Small cultivators will gain little from the Rs 575,000-crore credit largesse; companies and big farmers benefit the most
One should not look a gift horse in the mouth, specially when it looks like a powerful stallion that can run a long race. That’s what Finance Minister Pranab Mukherjee’s generous line of credit to farmers in this budget appears to be—a gift that can carry the country’s debt-ridden farmers over the worst humps of their risk-prone lives. Agricultural credit will now be a colossal Rs 575,000 crore for 2012-13, an increase of Rs 100,000 crore over the target set for the current year. As the minister noted sententiously, “Farmers need timely access to affordable credit.”
That they do, and Muhkerjee appears to be unusually sensitive to their needs since he had announced a similar increase in the last budget, too. In other words, an additional Rs 200,000 crore credit would be made available in just two years.
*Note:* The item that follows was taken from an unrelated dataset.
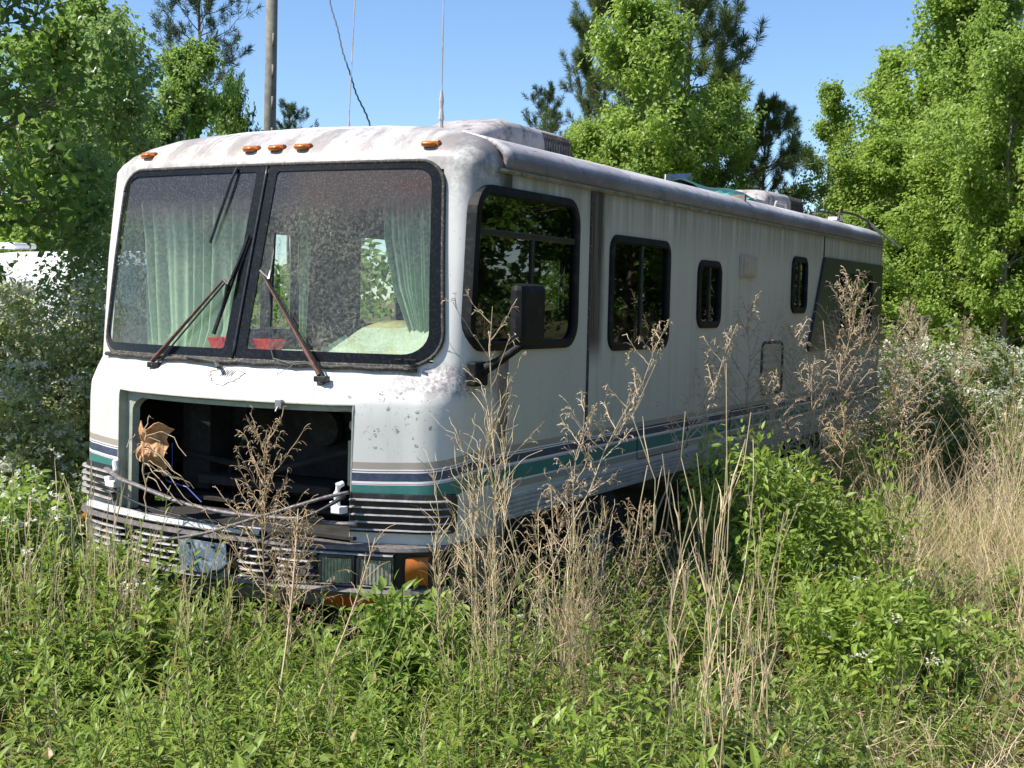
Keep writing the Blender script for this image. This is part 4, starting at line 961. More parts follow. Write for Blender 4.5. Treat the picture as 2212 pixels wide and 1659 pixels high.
put('sweetgum_tree', G1, (-1.42, 19.1), 8.2, 1.9, 8.2, 1.9, 'tallest young sweetgum, its tip leaving the top of the picture at the right', gg)
put('sweetgum_tree', G2, (-2.89, 17.2), 5.7, .80, 8.2, 1.3, 'slim sweetgum standing alone against the sky just left of the tallest one', gg)
put('sweetgum_tree', G1, (-2.3, 19.9), 6.7, 1.35, 8.2, 1.9, 'sweetgum just left of the tallest one and a little lower', gg, 1.1)
put('sweetgum_tree', G1, (-.5, 18.3), 7.4, 1.4, 8.2, 1.9, 'sweetgum just right of the tallest one', gg, 3.1)
put('sweetgum_tree', G3, (.37, 15.5), 5.8, 1.25, 6.6, 1.65, 'bright sweetgum at the far right edge in front of the dark pine', gg)
put('sweetgum_tree', G3, (-1.85, 16.6), 4.4, 1.15, 6.6, 1.65, 'low bushy sweetgum just behind the rear corner of the motorhome', gg)
put('sweetgum_tree', G3, (-.45, 16.4), 4.9, 1.4, 6.6, 1.65, 'broad sweetgum filling the gap below the tallest one at the right', gg)
put('sweetgum_tree', G1, (1.6, 17.0), 6.5, 1.6, 8.2, 1.9, 'sweetgum just outside the right edge of the clearing', gg)
put('sweetgum_tree', G3, (-4.99, 13.8), 6.45, 1.50, 6.6, 1.65, 'full round sweetgum in front of the pine behind the roof air conditioner', gg)
put('sweetgum_tree', G3, (-4.2, 15.3), 5.3, 1.05, 6.6, 1.65, 'lower sweetgum on the right flank of the pine behind the roof', gg, 2.2)
put('sweetgum_tree', G3, (-5.7, 13.5), 4.5, .95, 6.6, 1.65, 'low sweetgum left of the full round one behind the roof', gg, 4.2)
put('sweetgum_tree', G2, (-2.45, 16.9), 3.6, .9, 8.2, 1.3, 'short sweetgum below the slim one over the rear air conditioner', gg)
bb = 'broadleaf trees at the left behind the brambles'
put('broadleaf_tree', O1, (-16.2, 13.5), 7.1, 1.5, 7.2, 1.6, 'tall broadleaf tree with a pointed top behind the near dark tree', bb)
put('broadleaf_tree', O1, (-15.6, 11.5), 6.2, 1.6, 7.2, 1.6, 'broadleaf tree at the far left behind the trailer', bb)
put('broadleaf_tree', O1, (-17.4, 17.4), 6.9, 1.25, 7.2, 1.6, 'rounded green tree below the tall thin pine', bb)
put('broadleaf_tree', O2, (-17.9, 19.3), 6.2, .85, 9.2, 3.3, 'darker tree sloping down to the motorhome roof left of the pole', bb)
put('broadleaf_tree', O1, (-12.1, 8.9), 4.2, 1.15, 7.2, 1.6, 'low leafy tree just behind the white trailer', bb)
put('broadleaf_tree', O1, (-11.3, 9.5), 4.1, .9, 7.2, 1.6, 'low leafy tree just behind the left brow of the motorhome', bb)
put('broadleaf_tree', O2, (-17.0, 14.5), 5.2, 2.0, 9.2, 3.3, 'dark low tree deep between the two tall broadleaf trees', bb)
# sapling with pale leaves
SP = tree('sapling', 4.9, .62, [(0, .8), (.3, 1), (.7, .7), (1, .15)], 56, 20, .095, 'sapling', 'palebark', 21, tr=.03, clus=.5, base=.2)
put('sapling', SP, (-7.75, 5.5), 4.7, .55, 5.0, .68, 'slender sapling with glossy pale green leaves beside the left brow of the motorhome', 'pale green saplings')
put('sapling', SP, (-6.6, 3.9), 3.1, .42, 5.0, .68, 'shorter pale sapling rising out of the flowering bramble', 'pale green saplings')
# near dark tree, leaves large enough to read
NT = tree('near_tree', 7.5, 1.9, [(0, .9), (.25, 1.0), (.4, .9), (.8, .8), (1, .4)], 85, 75, .085, 'neartree', 'bark', 31, lw=.8, fine=True, clus=.4, tr=.16, base=.27, up=.05)
place('shade_tree', NT, (-6.05, .75), .2, (1, 1, 1.05), 'near dark green tree hanging into the left edge of the picture', 'near shade trees at the left')
place('shade_tree', NT, (-8.6, 2.6), 2.7, (.9, .9, 1.0), 'second dark tree standing behind the nearest one at the left edge', 'near shade trees at the left')
# pines
def pine(name, H_, crown0, spread, nb, seed, tr, tuft=.22, nn=34, mat='needle', lmat='bark', dens=1., nw=.012):
    global rng
    old = rng; rng = np.random.default_rng(seed)
    T = paths([(0, 0, -.1)], [(0, 0, 1)], H_, 14, wig=.012); wood = MB(); wood.tubes(T, tr*np.linspace(1, .18, 14)[None], 8)
    u = np.linspace(crown0, .985, nb)+rng.uniform(-.01, .01, nb); u = np.clip(u, 0, .99); st, dr = along(T, np.zeros(nb, int), u)
    a = np.arange(nb)*2.4+rng.uniform(-.5, .5, nb); v = (u-crown0)/(1-crown0)
    Lb = spread*(np.interp(v, [0, .25, .7, 1], [.65, 1, .7, .2]))*rng.uniform(.55, 1.2, nb)
    el = .15+.6*v+rng.normal(0, .15, nb); d = np.stack([np.cos(a)*np.cos(el), np.sin(a)*np.cos(el), np.sin(el)], 1)
    B1 = paths(st, d, Lb, 8, (0, 0, .18), .07); wood.tubes(B1, (tr*.22*(1.1-v*.7))[:, None]*np.linspace(1, .25, 8), 4)
    ns = int(6*dens); i2 = np.repeat(np.arange(nb), ns); s2, d2 = along(B1, i2, rng.uniform(.3, 1., nb*ns)); d2 = unit(d2+rnd(nb*ns)*.8+np.array((0, 0, .4)))
    L2 = Lb[i2]*rng.uniform(.15, .38, nb*ns)+.12; B2 = paths(s2, d2, L2, 4, (0, 0, .2), .05); wood.tubes(B2, np.full((nb*ns, 4), tr*.05), 3)
    nt_ = nb*ns; ends = np.concatenate([B2[:, -1], B2[:, 2]]); dirs = unit(np.concatenate([B2[:, -1]-B2[:, -2], B2[:, 2]-B2[:, 1]]))
    idx = np.repeat(np.arange(len(ends)), nn); m_ = len(idx)
    P = ends[idx]-dirs[idx]*rng.uniform(0, tuft*.9, m_)[:, None]; D = unit(dirs[idx]*.9+rnd(m_)*.95)
    cr = MB(); cr.leaves(P, D, rnd(m_), tuft*rng.uniform(.7, 1.15, m_), nw, np.clip(.5*rng.uniform(0, 1, len(ends))[idx]+.5*rng.uniform(0, 1, m_), 0, 1), fine=False, fold=0, droop=.1)
    # leader candles
    k = rng.integers(0, len(ends), nb); wood.tubes(paths(ends[k], np.tile((0, 0, 1.), (nb, 1)), .16, 3, wig=0), np.full((nb, 3), .012), 3, mi=0)
    rng = old
    return (cr.mesh(name+'_crown', mat), wood.mesh(name+'_trunk', lmat, True))
PA = pine('pine', 8.0, .30, 1.9, 64, 41, .12, .20, 80, 'needlelight', dens=1.1, nw=.012)
PB = pine('tall_pine', 11.5, .56, 1.9, 40, 42, .14, .24, 30, nw=.02, dens=1.0)
pp = 'pines around the clearing'
put('pine_tree', PA, (-5.2, 16.3), 8.1, 2.0, 8.1, 2.1, 'full pine with upright tufts rising above the sweetgum behind the roof', pp)
put('pine_tree', PA, (-6.94, 16.7), 7.3, 1.3, 8.1, 2.1, 'pine whose dark top shows at the left flank of the sweetgum behind the roof', pp)
put('pine_tree', PA, (-4.1, 17.6), 5.4, 1.2, 8.1, 2.1, 'small pine with dark drooping tufts low on the right of the sweetgum behind the roof', pp)
put('pine_tree', PB, (-25.4, 26.7), 12.3, 1.9, 11.6, 2.1, 'tall thin pine standing above the trees at the left', pp)
put('pine_tree', PB, (-.7, 26.3), 10.1, 2.0, 11.6, 2.1, 'dark pine in the top right corner behind the sweetgums', pp)
put('pine_tree', PB, (-40.3, 50.5), 11.2, 1.7, 11.6, 2.1, 'distant pine top peeping over the roof just right of the pole', pp)
put('pine_tree', PB, (-23.9, 48.0), 10.7, 1.8, 11.6, 2.1, 'distant pine top peeping over the roof left of the big pine', pp)
put('pine_tree', PA, (-15.6, 14.9), 5.5, .7, 8.1, 2.1, 'small brownish pine in front of the rounded tree at the left', pp)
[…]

But finance ministers are hard-headed men even if political compulsions appear to make them bleeding heart saviours of the needy. When Mukherjee talks of “farmers” who does he have in mind? After all there are classes and classes of farmers: the marginal, the small and the big. Or is he referring to the agricultural sector rather farmers per se?
The answers come from finding out who gets all this lovely money, this staggering amount of credit which is available at just four per cent interest in some cases. It does not appear to be the small cultivator and certainly not those in the killing fields of Vidarbha where a horrific number of farmers commit suicide year after year. In the agricultural quicksand of that region, farmers have gone under on account of a Rs 27,000 loan (see ‘Genocide of farmers’, Down To Earth, December 16-31, 2011). Who then is benefitting from this sea of credit?
To understand what is going on, we need to first look at the far-reaching changes in the definition of agricultural credit under priority sector lending (fixed at 18 per cent by the government). Broadly, new forms of commercial financing such as for export-oriented and capital-intensive agriculture have been added to this category, while at the same time the credit limit for existing forms of agricultural financing have increased. Even high-value loans given to companies for agriculture and allied activities in excess of one crore rupees in aggregate per borrower is considered priority sector lending.
The most illuminating analysis of these structural changes comes from Pallavi Chavan of the Reserve Bank of India (RBI) and R Ramakumar of the Tata Institute of Social Sciences who have been tracking the trends in agricultural credit taking place since the early 2000s. The big shift has occurred, they say, because a significant proportion of increased agricultural credit is met through indirect financing by commercial banks. This means that loans given to input dealers, irrigation equipment suppliers and non-banking financial companies that on-lend to agriculture also qualify as farm credit.
In a study published in 2007, Ramakumar and Chavan found that of the total increase in agricultural credit between 2000 and 2006, about one-third was contributed by indirect finance. So, “while direct finance grew at an annual rate of 17 per cent, indirect finance grew at an astonishing annual rate of 32.9 per cent.” Not surprisingly, the number of loans with a credit limit of Rs 10 crore and above, and particularly, Rs 25 crore plus have been increasing, the latter from 33 per cent in 2000 to about 54 per cent of the total indirect advances in 2006.
Simultaneously, there was a sharp decline in the small loans. Here’s what these two analysts found: advances with credit limit “less than Rs 25,000” and “between Rs 25,000 and Rs 2 lakh” had shrunk significantly—from 35.2 per cent in 2000 to 13.3 per cent in 2006. The small and marginal farmers were slowly being squeezed out even as big cultivators were gaining.
It is not as if the finance ministry is unaware of such trends. A few months ago, K C Chakrabarty, RBI deputy governor, had pointed out that the share of total agricultural credit supplied through rural branches has declined sharply, and more disturbingly, the share of urban and metropolitan branches in agricultural credit has shot up from 14.9 per cent to 33.7 per cent during this period. His worry: are the intended beneficiaries benefitting at all and where is the credit actually flowing to?
That’s a good question. In 2008, banks in Mumbai accounted for over 42 per cent of the agriculture credit disbursed in Maharashtra, a figure that could only have increased in the past three years.
It would be quite a stretch to argue that the small and marginal cultivator in the distant, dusty villages of Vidarbha gained from this pattern of lending. The only increase there has been is in death and despair. Clearly, Mukherjee’s largesse dictated by the UPA’s innovative definition of priority sector lending is doing little to alleviate the agrarian crisis.